What Dropcam plans to do with all that video is where things get interesting. At Dropcam’s San Francisco offices, where 45 people are now employed, Duffy hints that Dropcam will soon dip its toe into the lucrative realm of home security.

It makes perfect sense. It also puts the company’s funding into perspective.

Right now, 40 percent of Dropcam’s customers pay $9.99 or $99 per year to save up to seven days of video footage, partly for home security purposes.

Duffy believes Dropcam can capture a much larger piece of the home security pie because, in his view, it’s a market that’s just waiting to be disrupted  Not only are the “ADTs of the world” “generally stuck in past eras of technology,” but “they charge you insanely high prices for a very simple service,” he notes.

ADT’s most basic plan — which includes a motion detector, two wireless door or window sensors, and a wireless key fob that enables users to control the system – costs $42.99 per month, a $300 installation fee and requires a three-year commitment.
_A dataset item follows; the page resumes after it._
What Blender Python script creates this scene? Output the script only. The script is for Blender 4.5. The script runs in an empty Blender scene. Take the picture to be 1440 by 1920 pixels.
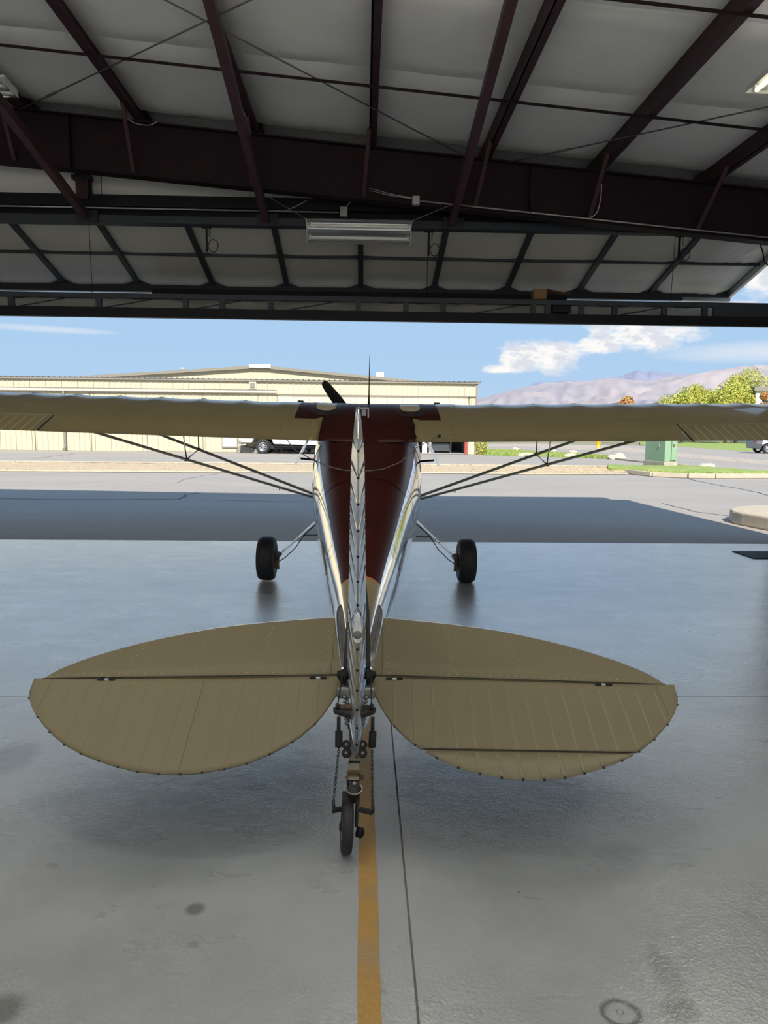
import bpy, bmesh, math, random
from mathutils import Vector, Matrix, noise
random.seed(7)
PI = math.pi
SC = bpy.context.scene
# ------------------------------------------------------------------ camera
F_PX = 1331.0
PITCH = math.atan((960-803)/F_PX)
ROLL = 0.0105
cam_d = bpy.data.cameras.new('camera')
cam_d.sensor_fit = 'VERTICAL'
cam_d.sensor_height = 36.0
cam_d.lens = 36.0*F_PX/1920.0
cam_d.clip_end = 60000
cam = bpy.data.objects.new('camera', cam_d)
SC.collection.objects.link(cam)
fw = Vector((0, math.cos(PITCH), -math.sin(PITCH)))
up0 = Vector((0, math.sin(PITCH), math.cos(PITCH)))
rt0 = Vector((1, 0, 0))
rt = rt0*math.cos(ROLL)+up0*math.sin(ROLL)
up = -rt0*math.sin(ROLL)+up0*math.cos(ROLL)
m = Matrix((rt, up, -fw)).transposed().to_4x4()
m.translation = Vector((0, 0, 1.506))
cam.matrix_world = m
SC.camera = cam
# ------------------------------------------------------------------ sky
TH = math.radians(1.7)            # heading of the hangar
world = bpy.data.worlds.new('sky')
SC.world = world
world.use_nodes = True
wn = world.node_tree
wn.nodes.clear()
def N(t, typ, **kw):
    n = t.nodes.new(typ)
    for k, v in kw.items():
        if hasattr(n, k): setattr(n, k, v)
    return n
def mathn(t, op, a, b=None, c=None, clamp=False):
    n = t.nodes.new('ShaderNodeMath'); n.operation = op; n.use_clamp = clamp
    for i, v in enumerate((a, b, c)):
        if v is None: continue
        if isinstance(v, (int, float)): n.inputs[i].default_value = v
        else: t.links.new(v, n.inputs[i])
    return n.outputs[0]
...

More “advanced” services — including stored video footage and email alerts — cost $57.99 a month, with a $500 installation fee and a three-year contract.

That’s big business: ADT has a market cap of $8.7 billion dollars.

Companies like ADT “make you think that to keep your family safe, you need to pay for something that’s essentially as expensive as a cell phone and requires [an even longer] contract,” Duffy says. “But it costs them nothing to deliver the service, and using today’s technology, you could deliver [the same service] for a fraction of the price.”

Dropcam’s investors — Institutional Venture Partners, Accel Partners, and Kleiner Perkins, among others — evidently think so, too.